Tuesday, January 11, 2022

The Sisterhood of Eye and Leaf


Little things leave you feeling restless in mid January. You ramble through stacks of gardening catalogues, plotting another heritage rose or three, new plots of herbs and heirloom veggies. You spend hours in the kitchen summoning old Helios with cilantro, fragrant olive oils and recipes straight from Tuscany. You burn candles and brew endless pots of tea, sunlight dancing in every china mug.

You play with filters, apertures and shutter speeds, entranced (and occasionally irritated) with the surprising transformations wrought by your madcap gypsy tinkerings. Camera in your pocket or hanging around your neck, you haunt the woods, peering into trees and searching for a leaf somewhere, even a single bare leaf.

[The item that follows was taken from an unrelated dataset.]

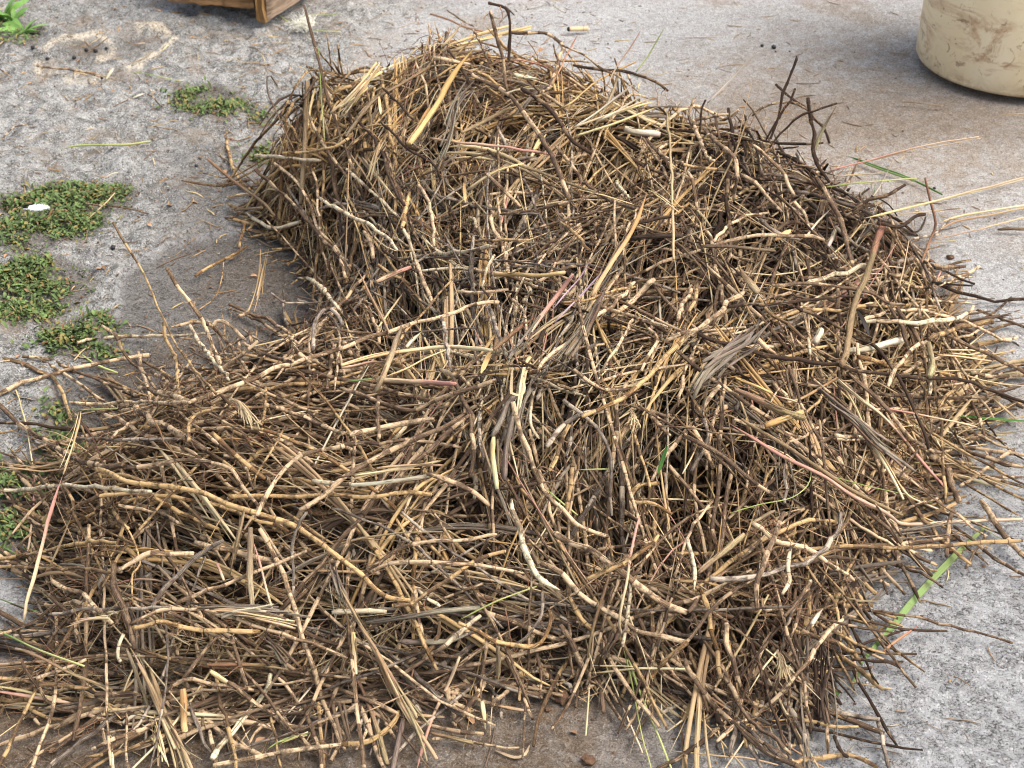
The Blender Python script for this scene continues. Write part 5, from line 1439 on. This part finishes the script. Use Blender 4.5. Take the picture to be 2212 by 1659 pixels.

You scan cloudy evening skies, desperately hoping to see the moon, and you calculate the weeks remaining until the geese, the herons and the loons come home again.

On so cold a morning, it seems almost unthinkable, but life affirming change is already on its way. The great horned owls who reside on the Two Hundred Acre Wood are refurbishing their nest in an old oak tree about a mile back in the forest, and they are getting ready to raise another comely brood. The couple have been returning to the same nursery for years. In the spring there will be another family of baby hornies in the woods, and it makes me happy to think it is happening again.

This morning, a single tattered oak leaf was teased into flight by the north wind and came to rest in a corner of the garden. A trifling thing perhaps, but the pairing of golden leaf and blue snow was fetching stuff indeed, and my leaf bore in its poignant wabi sabi simplicity an often and much needed reminder. This is the sisterhood of fur and feather, of snowbound earth and clouded sky, of wandering eye and dancing leaf, and I belong to it. Out of my small, mundane and ice rimed doings, an ardent, thankful life is made.

2 comments:

Barbara R. said...

I'm having the urge to reply...to share this sisterhood that the internet provides, where I don't walk with you in any way but through your words on my screen, as I sit sipping my coffee and warming up the living room. I so appreciate your prose. I am very grateful for blogs, and especially for you. Thank you.

Tabor said...

Our past days were rich with heavy wet snowflakes that bent down the branches of the strongest oak trees. Too cold for me to go outside searching, so I discovered from my windows.